HC Deb 18 March 1825 vol 12 cc1078-81

On the resolution, "That 19,938l be granted to defray the expense of the Linen Board of Ireland for the year 1825,"

Mr. Hume

protested against the continuance of this grant. If there had not been the clumsiest mismanagement of the affairs of the linen trade in Ireland, machinery such as this board would never have been continued in the present advanced and enlightened age of science. He called upon ministers, who were abolishing shackles upon the freedom of trade, to do away with this. Why should the linen be more protected than the woollen, the cutlery, or any other trade in Ireland. These establishments might have been necessary in the infancy of the trade, but were not necessary now. Upon general principles, therefore, he objected to this board.

Mr. Goulburn

said, that if the question were now raised for the first time, whether or not, under the present circumstances of the linen trade of Ireland, a board ought to be appointed, he should be slow in voting for it. But, there was a great difference between originating a public body of this nature, and not continuing one which had been a considerable time in existence, and which had worked the greatest benefits for that most important trade in Ireland. It had been the object with the Irish government to foster the linen trade, and their labours had been greatly assisted by the linen board. Many frauds in the trade were prevented by it. It was, in fact, essential to the prosperity of Ireland.

Mr. T. Wilson

did not entirely agree in what had been said of the necessity of this board by the Irish Secretary, but still it was difficult to interfere with a body from whose labours considerable benefit was said to have accrued to Ireland. As a general principle, he was decidedly opposed to all shackles upon trade; and he thought that ministers were bound, by their own professions, to be of the same opinion. It was, however, important to consider, whether this general rule ought to be applied in every particular case.

Mr. Trant

denounced the linen board as utterly incompetent to the task which it had undertaken. He had himself conversed with some of what were called Inspectors, who knew nothing whatever of linen. He agreed with those who were for removing all restrictions upon trade. At the same time he admitted, that it might not be safe, suddenly to withdraw the apparatus by which the linen trade had been hitherto carried on.

Sir G. Hill

defended the linen board, on account of its utility to the staple trade of Ireland.

Lord Althorp

was hostile to the vote, upon general principles.

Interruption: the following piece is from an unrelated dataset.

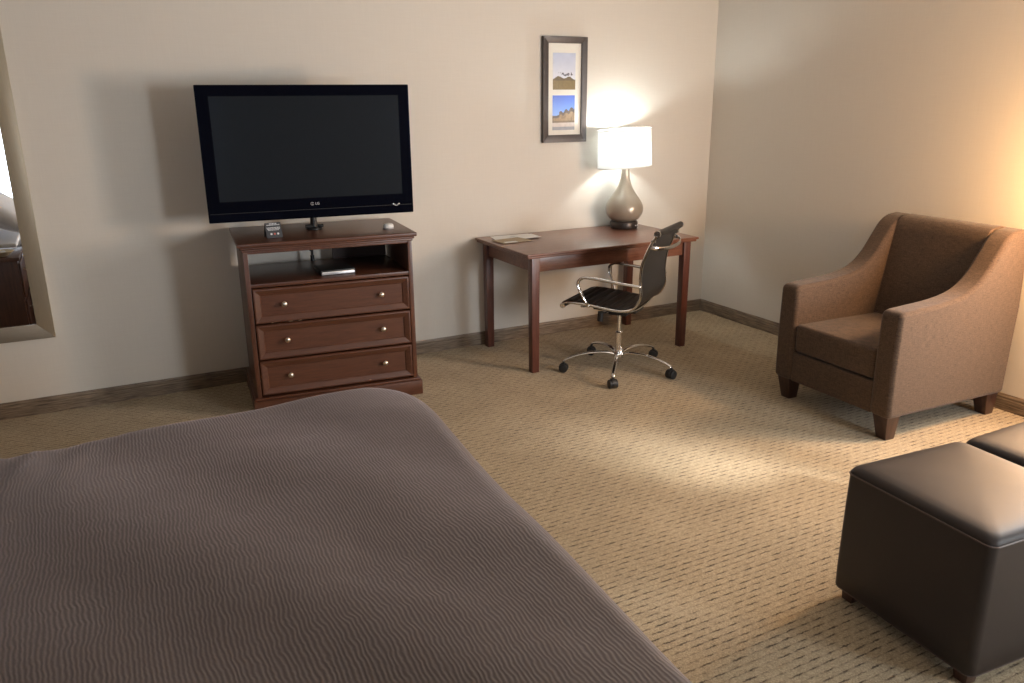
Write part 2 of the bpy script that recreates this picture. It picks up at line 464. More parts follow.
# top with moulded edge
def slab(bm, hx, hy, z0, z1, bev=0.0, seg=2, y1=None):
    return box(bm, -hx, hx, -hy, hy if y1 is None else y1, z0, z1, bev, seg)
bm = B(); slab(bm, W2, D2, 0.930, 0.952, 0.006, 3); slab(bm, W2-0.012, D2-0.012, 0.916, 0.931, 0.006, 3); slab(bm, BW+0.006, BD+0.006, 0.904, 0.917, 0.003)
obj('top', bm, M['cherry_x'], ds)
for s in (-1, 1):
    bm = B(); box(bm, s*BW-(0.018 if s > 0 else 0), s*BW+(0 if s > 0 else 0.018), -BD, BD, 0.095, 0.905, 0.002)
    # pilaster on the face
    x0, x1 = (BW-0.024, BW) if s > 0 else (-BW, -BW+0.024)
    box(bm, x0, x1, -BD-0.004, -BD+0.018, 0.100, 0.904, 0.002)
    obj('side_panel', bm, M['cherry_z'], ds)
bm = B(); box(bm, -BW+0.02, BW-0.02, -BD+0.002, -BD+0.020, 0.892, 0.905, 0.0015)
obj('top_rail', bm, M['cherry_x'], ds)
bm = B(); box(bm, -BW+0.021, BW-0.021, -BD, BD-0.02, 0.712, 0.732, 0.002)
obj('shelf', bm, M['cherry_x'], ds)
bm = B(); box(bm, -BW+0.021, BW-0.021, BD-0.022, BD-0.010, 0.10, 0.712)
box(bm, 0.10, BW-0.021, BD-0.022, BD-0.010, 0.712, 0.904)
obj('back_panel', bm, M['inner_dark'], ds)
# plinth with bracket feet
bm = B()
PW, PD = W2-0.004, D2-0.002
poly = [(-PW, 0), (-PW+0.11, 0), (-PW+0.135, 0.018), (-PW+0.18, 0.03), (PW-0.18, 0.03), (PW-0.135, 0.018), (PW-0.11, 0), (PW, 0), (PW, 0.085), (-PW, 0.085)]
prism(bm, poly, -PD, -PD+0.022, 'y', 0.002, 2)
for s in (-1, 1):
    x0, x1 = (PW-0.022, PW) if s > 0 else (-PW, -PW+0.022)
    prism(bm, [(-PD+0.022, 0), (-PD+0.10, 0), (-PD+0.13, 0.025), (PD-0.13, 0.025), (PD-0.10, 0), (PD-0.02, 0), (PD-0.02, 0.085), (-PD+0.022, 0.085)], x0, x1, 'x')
slab(bm, PW-0.008, PD-0.008, 0.085, 0.100, 0.004, 3, PD-0.02)
obj('plinth', bm, M['cherry_x'], ds)
bm = B(); box(bm, -BW+0.022, BW-0.022, -BD+0.06, BD-0.025, 0.10, 0.106); obj('carcass_floor', bm, M['inner_dark'], ds)
# drawers
dx0, dx1 = -BW+0.027, BW-0.027
zs = [(0.516, 0.706), (0.314, 0.508), (0.112, 0.306)]
for z0, z1 in zs:
    bm = B()
    # drawer box
    box(bm, dx0+0.01, dx1-0.01, -BD+0.012, BD-0.06, z0+0.01, z1-0.01)
    y0 = -BD-0.010
    # raised rim around a recessed field
    rw, rd = 0.040, 0.020
    O = [(dx0, z0), (dx1, z0), (dx1, z1), (dx0, z1)]
    def ring(k): return [(dx0+k, z0+k), (dx1-k, z0+k), (dx1-k, z1-k), (dx0+k, z1-k)]
    loops_ = [(ring(0), -BD+0.012), (ring(0), y0+0.006), (ring(0.004), y0), (ring(0.010), y0-0.001), (ring(rw-0.004), y0+0.010), (ring(rw), y0+0.015)]
    vv = [[bm.verts.new((p, y, q)) for p, q in rg] for rg, y in loops_]
    for a, b_ in zip(vv, vv[1:]):
        for k in range(4): bm.faces.new((a[k], a[(k+1)%4], b_[(k+1)%4], b_[k]))
    bm.faces.new(vv[-1]); bm.faces.new(vv[0][::-1])
    dw = obj('drawer', bm, M['cherry_x'], ds, True, 20)
    zc = (z0+z1)/2+0.004
    for kx in (-0.265, 0.262):
        bm = B()
        # knob: turned, axis along -y
        prof = [(0.0055, 0.0), (0.0050, 0.010), (0.009, 0.014), (0.0145, 0.019), (0.0150, 0.023), (0.011, 0.028), (0.004, 0.0300), (0.0005, 0.0302)]
        lathe(bm, prof, n=20)
        bmesh.ops.rotate(bm, verts=bm.verts, cent=(0, 0, 0), matrix=Matrix.Rotation(PI/2, 3, 'X'))
        bmesh.ops.translate(bm, verts=bm.verts, vec=(kx, y0+0.014, zc))
        obj('knob', bm, M['nickel'], dw)
# chipped edges on the drawer rims
chip = plain('bare_wood_chip', (0.45, 0.3, 0.2), 0.7)
for (cx_, cz_, w_) in ((-0.19, zs[0][0]+0.001, 0.016), (-0.24, zs[0][0]+0.001, 0.02), (-0.335, zs[0][0]+0.002, 0.008), (0.17, zs[2][0]+0.012, 0.01)):
    bm = B(); box(bm, cx_-w_/2, cx_+w_/2, -BD-0.0118, -BD-0.007, cz_-0.001, cz_+0.002, 0.0008)
    obj('chipped_edge', bm, chip, ds, label='pale chip in a drawer edge')

# ------------------------------------------------------------------ television
tv = thing('television', 'large flat black television on a swivel pole stand on top of the dresser', 'television', (1.105, 4.573, 0.954), math.radians(-6.2))
TW, TZ0, TZ1 = 0.558, 0.078, 0.783
TYF = -0.105   # front face
bm = B(); box(bm, -TW, TW, TYF, TYF+0.035, TZ0, TZ1, 0.005, 3); obj('bezel', bm, M['tv_black'], tv, True, 38, None, True)
bm = B(); box(bm, -TW+0.064, TW-0.062, TYF-0.0012, TYF+0.002, TZ0+0.110, TZ1-0.057); obj('screen', bm, M['tv_screen'], tv, False)
bm = B(); hexa(bm, [(-TW+0.03, TYF+0.034, TZ0+0.03), (TW-0.03, TYF+0.034, TZ0+0.03), (TW-0.03, TYF+0.034, TZ1-0.03), (-TW+0.03, TYF+0.034, TZ1-0.03)],
     [(-TW+0.12, TYF+0.085, TZ0+0.10), (TW-0.12, TYF+0.085, TZ0+0.10), (TW-0.12, TYF+0.085, TZ1-0.12), (-TW+0.12, TYF+0.085, TZ1-0.12)], 0.008, 2)
obj('back_cover', bm, M['tv_back'], tv)
bm = B(); box(bm, -TW+0.01, TW-0.01, TYF-0.002, TYF+0.004, TZ0+0.046, TZ0+0.049); obj('seam_line', bm, plain('black_seam', (0.004, 0.004, 0.006), 0.6), tv, False)
# stand pole, clamp
bm = B()
lathe(bm, [(0.045, 0.0), (0.045, 0.006), (0.040, 0.010), (0.020, 0.012), (0.018, 0.06), (0.018, 0.35)], 0.0, 0.01, 28)
obj('pole', bm, M['black'], tv)
bm = B()
box(bm, -0.06, 0.06, -0.02, 0.05, 0.30, 0.42, 0.004); obj('mount_plate', bm, M['black'], tv)
bm = B()
tube(bm, [(0.018, -0.012, 0.001), (0.030, -0.018, 0.016), (0.030, -0.018, 0.030)], 0.0055, 10)
obj('clamp_hook', bm, M['tv_back'], tv)
bm = B(); tube(bm, [(-0.048, 0.0, 0.018), (-0.01, 0.0, 0.018)], 0.011, 12); obj('clamp', bm, M['tv_back'], tv)
bm = B(); tube(bm, [(0.01, 0.0, 0.018), (0.052, 0.002, 0.018)], 0.009, 12); obj('clamp', bm, M['tv_back'], tv)
bm = B(); tube(bm, [(0.012, -0.019, 0.012), (0.013, -0.0195, 0.05)], 0.004, 8); obj('clamp_bolt', bm, M['chrome'], tv, label='bright chrome bolt')
# logo: round emblem and letters
def text(s, size, depth):
    c = bpy.data.curves.new('lettering', 'FONT'); c.body = s; c.size = size; c.extrude = depth; c.align_x = 'CENTER'; c.align_y = 'CENTER'
    o = bpy.data.objects.new('lettering', c); COL.objects.link(o)
    dg = bpy.context.evaluated_depsgraph_get(); me = bpy.data.meshes.new_from_object(o.evaluated_get(dg))
    bpy.data.objects.remove(o); bpy.data.curves.remove(c)
    return me
me = text('LG', 0.019, 0.0006)
me.transform(Matrix.Rotation(PI/2, 4, 'X')); me.materials.append(M['logo'])
lo = bpy.data.objects.new('logo_lettering', me); COL.objects.link(lo); lo.parent = tv; lo.location = (0.014, TYF-0.001, TZ0+0.078)
bm = B()
tube(bm, [(0.011*math.cos(a), 0, 0.011*math.sin(a)) for a in [PI*0.1+k*2*PI*0.9/20 for k in range(21)]], 0.0016, 8, up=Vector((0, 1, 0)))
box(bm, -0.002, 0.0002, -0.001, 0.001, -0.005, 0.006); box(bm, -0.002, 0.005, -0.001, 0.001, -0.006, -0.004)
o = obj('logo_emblem', bm, M['logo'], tv); o.location = (-0.014, TYF-0.0005, TZ0+0.078); o.scale = (0.72, 1, 0.72)
bm = B()
tube(bm, [(0.022*math.cos(a), 0, 0.022*math.sin(a)) for a in [PI*1.18+k*PI*0.64/12 for k in range(13)]], 0.0035, 8, ry=0.0015, up=Vector((0, 1, 0)))
o = obj('power_mark', bm, M['silver'], tv, label='silver smile-shaped power mark'); o.location = (TW-0.10, TYF-0.0005, TZ0+0.068)
for k, zz in enumerate((0.42, 0.455)):
    bm = B(); box(bm, TW-0.002, TW+0.0015, TYF+0.01, TYF+0.022, zz, zz+0.02, 0.0006); obj('button', bm, M['tv_back'], tv)

# ------------------------------------------------------------------ things on and in the dresser
def world_on_dresser(px, py): return (Matrix.Rotation(DR, 3, 'Z') @ Vector((px, py, 0))) + Vector((1.139, 4.520, 0))
pc = thing('placard', 'small charcoal tent card with white print, left on the dresser top', 'sign', (0.845, 4.42, 0.952), math.radians(4))
bm = B()
hexa(bm, [(-0.042, -0.030, 0), (0.042, -0.030, 0), (0.042, -0.028, 0), (-0.042, -0.028, 0)], [(-0.042, -0.003, 0.078), (0.042, -0.003, 0.078), (0.042, -0.001, 0.078), (-0.042, -0.001, 0.078)])
hexa(bm, [(-0.042, 0.028, 0), (0.042, 0.028, 0), (0.042, 0.030, 0), (-0.042, 0.030, 0)], [(-0.042, -0.001, 0.078), (0.042, -0.001, 0.078), (0.042, 0.002, 0.078), (-0.042, 0.002, 0.078)])
obj('card', bm, M['placard'], pc, False)
def on_card(x0, x1, t0, t1, m, nm):   # t along slope from bottom 0..1
    bm = B()
    def P(x, t): return (x, -0.030+0.027*t-0.0009, 0.078*t+0.0003)
    a = [P(x0, t0), P(x1, t0), P(x1, t1), P(x0, t1)]
    hexa(bm, [(x, y+0.0008, z) for x, y, z in a], a)
    return obj(nm, bm, m, pc, False)
bm = B()
def P_(x, t): return (x, -0.030+0.027*t-0.0009, 0.078*t+0.0003)
for (t0, t1, w) in ((0.90, 0.96, 0.020), (0.82, 0.87, 0.034), (0.64, 0.69, 0.036), (0.56, 0.61, 0.034), (0.49, 0.53, 0.030)):
    x = -w
    while x < w-0.002:
        ww = random.uniform(0.004, 0.010); x1 = min(x+ww, w)
        a = [P_(x, t0), P_(x1, t0), P_(x1, t1), P_(x, t1)]
        hexa(bm, [(p, q+0.0008, r) for p, q, r in a], a); x = x1+0.0022
obj('printed_lines', bm, M['ink_white'], pc, False, label='lines of small white print')
for k, m_ in ((-1, 'ink_white'), (0, 'ink_red'), (1, 'ink_white')):
    bm = B(); cx_ = k*0.018+0.002
    n = 14; cz, R_ = 0.26, 0.0055
    vs = [bm.verts.new((cx_+R_*math.cos(2*PI*i/n), -0.030+0.027*(cz+R_*math.sin(2*PI*i/n)/0.082)-0.0012, 0.078*cz+R_*math.sin(2*PI*i/n))) for i in range(n)]
    vb = [bm.verts.new((v.co.x, v.co.y+0.0009, v.co.z)) for v in vs]
    bm.faces.new(vs); bm.faces.new(vb[::-1])
    for i in range(n): bm.faces.new((vs[i], vb[i], vb[(i+1)%n], vs[(i+1)%n]))
    obj('button_icon', bm, M[m_], pc, False)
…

Mr. Hume moved, that the grant be reduced to 9,938l.

Colonel Bagwell

bore testimony to the services of the board, in promoting the linen trade in the south of Ireland. It was but latterly that this manufacture had been there introduced; but since its introduction, it had given employment to a great number of poor persons, who would otherwise be reduced to a state of destitution

Mr. Peel

said, that the grant had been made to Ireland, partly in consideration of the discouragement of her woollen manufactures. It was therefore connected with feelings existing in that country, and ought not to be considered as an abstract question. He hoped that this short discussion would be taken as a notice in Ireland, that parliament had turned its attention to the subject.

Mr. Grattan

opposed the vote, and contended, that the situations were given away upon a system of favouritism.

Dr. Lushington

argued, that the effect of the vote would rather be to retard the improvement of the trade than to accelerate it. It would create a factitious trade, and finally leave many hands out of employment. At the same time, he did not wish the vote to be withheld without notice; and if he did not press a division, it would be on the understanding that next year a clear and distinct case should be made out, by the supply of due information.

Mr. Goulburn

was in favour of the grant, because it employed the poor of Ireland; at the present moment, an object of the highest importance.

Mr. R. Gordon

resisted the resolution, and complained that a large part of the money voted for the linen board went to retainers of ministers.

The Chancellor of the Exchequer

adverted to the report of the committee two years ago, recommending a variety of alterations in the linen trade, which had been carried into effect, especially regarding the bounties, which changes had not been accomplished without difficulty. Ministers had, therefore, not been asleep on their posts. Ireland was in such a state, that it was not possible yet to apply to her the ordinary doctrines of political economy. It might have been wrong to grant the assistance to Ireland in the first instance, but it would be most injurious to plunge at once into an entire new system.

Sir G. Hill

stated the particular reasons for continuing the grant for the board. The linen trade was not one requiring a large capital. Hence it was necessary to have a board to protect the interests of the small manufacturers. The linen board had already produced the greatest advantages, by augmenting the trade from a few hundred thousand pounds to five millions annually.

Mr. Hume

was convinced, that the linen trade would have been six millions a-year, instead of five, if this board had never existed. Out of 72 individuals connected with the board, there was not a single Catholic. It was, therefore, an insult to the feelings of the people of Ireland to continue it. They were not all paid, but possessed extensive influence; which they always exerted in favour of ministers.

Mr. J. Smith

agreed, that the true principles of political economy could not be applied to Ireland in her present unsettled condition. By means of the grants to Ireland, many thousands had been employed in productive and reproductive labour. Though, in some respects, it might not be well managed, he should be very sorry to see this grant withheld.

The House divided: For the Amendment 17. Against it 76. Majority 59.